MX - Client VPN Native Meraki or AnyConnect - CGNAT

Carlos1
Comes here often

MX - Client VPN Native Meraki or AnyConnect - CGNAT

Hello Team, I hope you can help me with the following question:

 

Our MX record is receiving a dynamic public IP address, meaning we don't have a static public IP address from our ISP. Speaking with the ISP, they have a CGNAT on their end.

 

I've been checking to see if the Meraki or AnyConnect VPN client works with a CGNAT. Has anyone configured it and had it work?

 

I've been researching this and it seems I need to open UDP ports 500/4500 for VPN traffic, but is there anything else I need to do?

4 Replies 4
PhilipDAth
Kind of a big deal
Kind of a big deal

If your MX is sitting behind a CGNAT connection, then it won't be possible to do a port forward.

 

However, you also mention you have a dynamic public IP address.  Is this public IP address directly on your MX WAN interface, or does the WAN interface have a private IP address on it?

 

If it really is CGNAT:

You would need to look at a SASE option like Cisco SecureConnect (if you have fewer than, say, 75 users) or Cisco Secure Access (if you have more than 75 users).

 

With these options, your VPN terminates in Cisco's cloud and then connects back to your MX via AutoVPN.

 

If the public IP address really is on your MX, then you can use Cisco Secure Client/AnyConnect, and connect to the DDNS name assigned to your MX.  It updates as the dynamic IP address changes.

Carlos1
Comes here often

I have a public IP address that appears in my MX record, but when I connect my WAN port to the ISP's router, I get an IP address in the 192.168.1.x/24 subnet.

 

Therefore, based on that, I shouldn't be able to use Meraki's secure client.

 

I'll run some tests to see how it goes.

Brash
Kind of a big deal
Kind of a big deal

That's weird that they're using an RFC 1918 IP Range for CG-NAT instead of the 100.64.0.0/10 range.

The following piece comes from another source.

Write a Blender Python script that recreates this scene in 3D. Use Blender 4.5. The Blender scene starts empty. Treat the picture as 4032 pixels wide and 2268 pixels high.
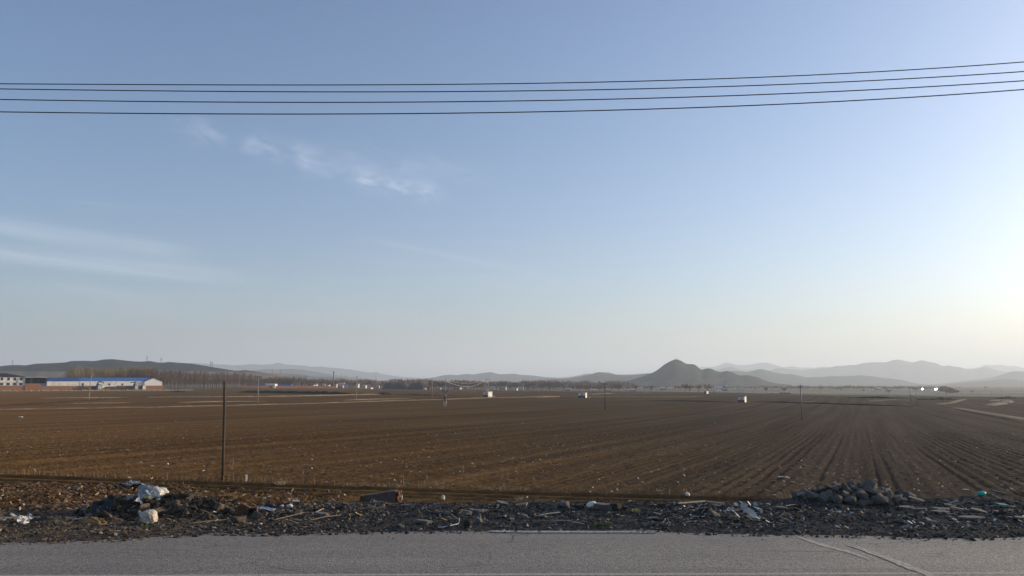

But as @PhilipDAth advised, if you're behind CG-NAT you cannot port forward.

KarstenI
Kind of a big deal
Kind of a big deal

Not sure about other countries, but in Germany, I see much more RFC1918 than 100.64/10 on the WAN side. They didn't really adapt to that range yet. But most are in the 10-network and not 192.168-network. And 192.168.1.x/24 is really quite unususal as it will too often overlap with the customers internal addresses.